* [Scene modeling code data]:
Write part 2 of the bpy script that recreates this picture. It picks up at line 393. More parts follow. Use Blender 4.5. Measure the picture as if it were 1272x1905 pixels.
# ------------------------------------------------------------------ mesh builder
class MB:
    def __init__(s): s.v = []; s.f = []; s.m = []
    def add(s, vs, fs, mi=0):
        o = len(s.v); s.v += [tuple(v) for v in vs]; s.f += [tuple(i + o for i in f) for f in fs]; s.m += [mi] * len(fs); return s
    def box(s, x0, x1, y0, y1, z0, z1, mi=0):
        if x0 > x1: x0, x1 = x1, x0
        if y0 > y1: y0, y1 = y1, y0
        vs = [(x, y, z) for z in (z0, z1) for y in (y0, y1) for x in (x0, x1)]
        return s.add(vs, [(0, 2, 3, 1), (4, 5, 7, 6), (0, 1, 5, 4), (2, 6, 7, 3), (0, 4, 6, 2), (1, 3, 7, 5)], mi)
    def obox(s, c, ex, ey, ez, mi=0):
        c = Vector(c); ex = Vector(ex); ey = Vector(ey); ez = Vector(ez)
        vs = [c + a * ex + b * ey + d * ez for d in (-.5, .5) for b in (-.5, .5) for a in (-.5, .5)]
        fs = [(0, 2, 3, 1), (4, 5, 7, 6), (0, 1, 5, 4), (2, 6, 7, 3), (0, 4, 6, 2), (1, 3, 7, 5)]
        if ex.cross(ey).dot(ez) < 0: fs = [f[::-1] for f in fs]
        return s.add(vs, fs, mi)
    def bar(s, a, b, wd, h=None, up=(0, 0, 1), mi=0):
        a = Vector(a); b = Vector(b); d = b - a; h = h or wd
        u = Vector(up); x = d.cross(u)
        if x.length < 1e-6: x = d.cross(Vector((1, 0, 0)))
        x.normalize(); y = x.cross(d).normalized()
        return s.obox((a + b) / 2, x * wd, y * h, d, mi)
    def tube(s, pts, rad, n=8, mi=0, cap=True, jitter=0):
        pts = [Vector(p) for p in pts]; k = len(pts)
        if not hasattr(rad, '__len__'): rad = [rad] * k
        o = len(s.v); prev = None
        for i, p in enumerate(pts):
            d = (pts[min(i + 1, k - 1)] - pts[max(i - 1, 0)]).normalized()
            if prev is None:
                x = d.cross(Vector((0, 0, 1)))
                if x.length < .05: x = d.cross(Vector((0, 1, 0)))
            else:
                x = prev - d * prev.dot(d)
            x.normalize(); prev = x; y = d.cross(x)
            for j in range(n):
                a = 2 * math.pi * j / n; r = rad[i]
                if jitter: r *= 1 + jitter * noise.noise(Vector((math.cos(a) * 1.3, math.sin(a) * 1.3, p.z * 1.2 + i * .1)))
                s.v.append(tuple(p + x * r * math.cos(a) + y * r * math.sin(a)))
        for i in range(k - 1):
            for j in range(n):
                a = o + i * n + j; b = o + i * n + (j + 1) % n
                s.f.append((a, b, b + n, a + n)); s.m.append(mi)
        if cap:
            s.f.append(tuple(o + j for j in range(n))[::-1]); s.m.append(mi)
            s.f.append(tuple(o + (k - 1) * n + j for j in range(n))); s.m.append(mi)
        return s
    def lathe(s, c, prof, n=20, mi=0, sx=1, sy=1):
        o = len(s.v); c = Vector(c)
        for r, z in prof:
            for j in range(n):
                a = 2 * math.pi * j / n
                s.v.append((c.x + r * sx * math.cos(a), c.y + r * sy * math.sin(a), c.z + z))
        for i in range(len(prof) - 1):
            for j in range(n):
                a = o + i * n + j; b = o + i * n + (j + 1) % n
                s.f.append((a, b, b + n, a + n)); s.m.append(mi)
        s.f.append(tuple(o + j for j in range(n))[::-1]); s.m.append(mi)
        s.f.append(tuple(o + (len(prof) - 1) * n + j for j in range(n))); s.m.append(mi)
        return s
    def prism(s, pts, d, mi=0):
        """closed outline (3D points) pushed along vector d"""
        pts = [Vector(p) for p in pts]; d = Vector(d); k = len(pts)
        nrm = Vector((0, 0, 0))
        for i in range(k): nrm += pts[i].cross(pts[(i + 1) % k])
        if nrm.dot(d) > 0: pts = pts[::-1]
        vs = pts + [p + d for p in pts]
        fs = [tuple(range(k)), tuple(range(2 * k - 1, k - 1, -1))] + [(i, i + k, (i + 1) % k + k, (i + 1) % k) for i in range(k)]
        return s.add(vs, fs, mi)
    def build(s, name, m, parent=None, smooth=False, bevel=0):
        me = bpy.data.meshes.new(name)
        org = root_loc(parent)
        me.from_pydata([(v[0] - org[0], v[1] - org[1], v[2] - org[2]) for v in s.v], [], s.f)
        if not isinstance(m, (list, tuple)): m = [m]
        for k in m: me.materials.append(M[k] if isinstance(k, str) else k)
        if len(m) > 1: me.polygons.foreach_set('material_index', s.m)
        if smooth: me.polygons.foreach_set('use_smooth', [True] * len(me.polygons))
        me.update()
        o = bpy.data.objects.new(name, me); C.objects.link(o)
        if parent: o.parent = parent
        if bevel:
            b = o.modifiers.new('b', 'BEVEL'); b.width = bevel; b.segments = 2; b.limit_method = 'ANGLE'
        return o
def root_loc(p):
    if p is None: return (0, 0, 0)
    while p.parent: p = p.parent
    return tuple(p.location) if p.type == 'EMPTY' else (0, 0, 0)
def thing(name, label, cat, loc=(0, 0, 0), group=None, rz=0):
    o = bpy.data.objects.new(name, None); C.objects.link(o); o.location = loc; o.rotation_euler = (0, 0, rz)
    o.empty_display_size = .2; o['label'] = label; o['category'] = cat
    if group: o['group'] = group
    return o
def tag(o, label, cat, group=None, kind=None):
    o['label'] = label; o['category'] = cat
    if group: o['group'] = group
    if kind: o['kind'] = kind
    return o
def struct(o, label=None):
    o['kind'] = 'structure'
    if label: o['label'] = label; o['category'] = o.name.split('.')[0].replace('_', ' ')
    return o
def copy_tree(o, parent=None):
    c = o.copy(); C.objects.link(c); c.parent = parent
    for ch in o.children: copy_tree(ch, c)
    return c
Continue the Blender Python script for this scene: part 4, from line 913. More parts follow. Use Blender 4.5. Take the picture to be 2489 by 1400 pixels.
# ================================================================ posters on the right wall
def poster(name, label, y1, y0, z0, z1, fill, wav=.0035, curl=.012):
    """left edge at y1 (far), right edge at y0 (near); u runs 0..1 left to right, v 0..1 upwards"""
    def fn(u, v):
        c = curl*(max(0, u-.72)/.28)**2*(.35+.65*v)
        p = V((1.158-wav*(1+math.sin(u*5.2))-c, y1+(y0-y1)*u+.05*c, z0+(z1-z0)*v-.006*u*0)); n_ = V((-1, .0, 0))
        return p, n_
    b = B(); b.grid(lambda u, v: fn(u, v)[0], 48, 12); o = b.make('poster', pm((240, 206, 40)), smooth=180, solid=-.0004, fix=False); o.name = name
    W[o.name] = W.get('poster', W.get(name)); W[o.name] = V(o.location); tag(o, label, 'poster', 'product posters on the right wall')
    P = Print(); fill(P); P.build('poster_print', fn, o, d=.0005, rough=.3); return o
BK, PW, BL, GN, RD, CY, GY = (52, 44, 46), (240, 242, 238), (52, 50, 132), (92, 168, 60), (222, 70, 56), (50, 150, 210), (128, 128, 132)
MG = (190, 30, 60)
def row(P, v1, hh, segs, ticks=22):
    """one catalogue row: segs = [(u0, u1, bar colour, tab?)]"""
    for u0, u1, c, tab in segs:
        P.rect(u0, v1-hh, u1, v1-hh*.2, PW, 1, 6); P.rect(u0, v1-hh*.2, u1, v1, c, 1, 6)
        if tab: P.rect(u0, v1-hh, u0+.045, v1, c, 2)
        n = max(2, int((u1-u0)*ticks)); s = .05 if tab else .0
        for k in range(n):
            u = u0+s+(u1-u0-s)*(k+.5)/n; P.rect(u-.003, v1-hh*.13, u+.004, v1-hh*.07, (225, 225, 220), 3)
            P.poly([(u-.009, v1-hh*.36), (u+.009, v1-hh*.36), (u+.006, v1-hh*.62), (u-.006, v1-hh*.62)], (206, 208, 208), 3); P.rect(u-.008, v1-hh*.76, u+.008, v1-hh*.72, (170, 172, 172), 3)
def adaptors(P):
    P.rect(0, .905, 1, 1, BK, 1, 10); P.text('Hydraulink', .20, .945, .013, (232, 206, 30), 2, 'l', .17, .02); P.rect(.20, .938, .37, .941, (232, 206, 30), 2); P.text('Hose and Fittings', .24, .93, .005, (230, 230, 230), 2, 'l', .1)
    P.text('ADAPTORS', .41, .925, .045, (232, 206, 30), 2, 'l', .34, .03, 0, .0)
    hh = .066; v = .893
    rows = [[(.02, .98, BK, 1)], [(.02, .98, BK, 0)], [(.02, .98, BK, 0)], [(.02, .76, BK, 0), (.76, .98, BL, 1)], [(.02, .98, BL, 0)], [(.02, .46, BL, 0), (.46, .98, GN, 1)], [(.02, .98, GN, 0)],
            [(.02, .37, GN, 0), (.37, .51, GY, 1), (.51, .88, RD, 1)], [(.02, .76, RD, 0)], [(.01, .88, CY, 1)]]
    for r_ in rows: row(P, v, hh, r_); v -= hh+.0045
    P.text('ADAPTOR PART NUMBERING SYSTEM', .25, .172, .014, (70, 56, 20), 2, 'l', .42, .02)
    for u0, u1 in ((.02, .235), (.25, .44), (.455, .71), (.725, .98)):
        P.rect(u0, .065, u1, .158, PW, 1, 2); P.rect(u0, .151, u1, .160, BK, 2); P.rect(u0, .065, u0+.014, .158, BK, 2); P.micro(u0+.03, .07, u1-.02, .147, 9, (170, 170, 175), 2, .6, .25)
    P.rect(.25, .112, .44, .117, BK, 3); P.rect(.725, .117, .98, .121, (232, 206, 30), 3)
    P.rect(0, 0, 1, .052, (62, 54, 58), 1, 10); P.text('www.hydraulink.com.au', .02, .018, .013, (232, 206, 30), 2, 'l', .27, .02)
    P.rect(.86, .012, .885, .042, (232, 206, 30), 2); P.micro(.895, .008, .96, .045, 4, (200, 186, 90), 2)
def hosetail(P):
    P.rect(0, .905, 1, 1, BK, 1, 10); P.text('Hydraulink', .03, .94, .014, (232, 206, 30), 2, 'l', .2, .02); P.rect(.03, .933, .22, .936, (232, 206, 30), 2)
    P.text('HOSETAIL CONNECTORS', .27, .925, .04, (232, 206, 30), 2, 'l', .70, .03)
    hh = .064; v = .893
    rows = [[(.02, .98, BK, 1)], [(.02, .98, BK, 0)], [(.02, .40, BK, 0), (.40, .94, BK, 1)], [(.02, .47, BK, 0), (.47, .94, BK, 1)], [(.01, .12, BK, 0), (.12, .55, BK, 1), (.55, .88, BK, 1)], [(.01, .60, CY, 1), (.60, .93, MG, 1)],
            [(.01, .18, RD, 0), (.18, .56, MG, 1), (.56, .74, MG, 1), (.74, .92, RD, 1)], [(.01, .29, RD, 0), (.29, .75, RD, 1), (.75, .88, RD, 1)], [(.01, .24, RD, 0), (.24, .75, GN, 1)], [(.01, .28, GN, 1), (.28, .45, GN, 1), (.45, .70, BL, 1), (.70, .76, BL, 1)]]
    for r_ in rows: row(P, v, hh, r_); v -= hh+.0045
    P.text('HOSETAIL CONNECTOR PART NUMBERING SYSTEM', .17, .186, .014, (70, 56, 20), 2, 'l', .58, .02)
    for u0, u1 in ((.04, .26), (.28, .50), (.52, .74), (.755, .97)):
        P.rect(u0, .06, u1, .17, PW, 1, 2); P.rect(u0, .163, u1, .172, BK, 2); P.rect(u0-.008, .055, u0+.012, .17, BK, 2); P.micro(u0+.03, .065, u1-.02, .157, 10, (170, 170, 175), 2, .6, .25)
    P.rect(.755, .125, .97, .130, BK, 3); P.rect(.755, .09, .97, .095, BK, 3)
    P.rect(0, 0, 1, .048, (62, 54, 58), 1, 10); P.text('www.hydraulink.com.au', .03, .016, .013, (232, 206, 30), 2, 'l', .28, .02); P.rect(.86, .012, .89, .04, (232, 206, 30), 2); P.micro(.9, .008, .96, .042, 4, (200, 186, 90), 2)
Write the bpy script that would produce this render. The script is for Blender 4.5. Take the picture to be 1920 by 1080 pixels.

* [GIVEN EXERCISE]: Identify all lines where the word "script" shows up. Copy them.

* [RESPONSE]:
Write part 2 of the bpy script that recreates this picture. It picks up at line 393. More parts follow. Use Blender 4.5. Measure the picture as if it were 1272x1905 pixels.
Continue the Blender Python script for this scene: part 4, from line 913. More parts follow. Use Blender 4.5. Take the picture to be 2489 by 1400 pixels.
Write the bpy script that would produce this render. The script is for Blender 4.5. Take the picture to be 1920 by 1080 pixels.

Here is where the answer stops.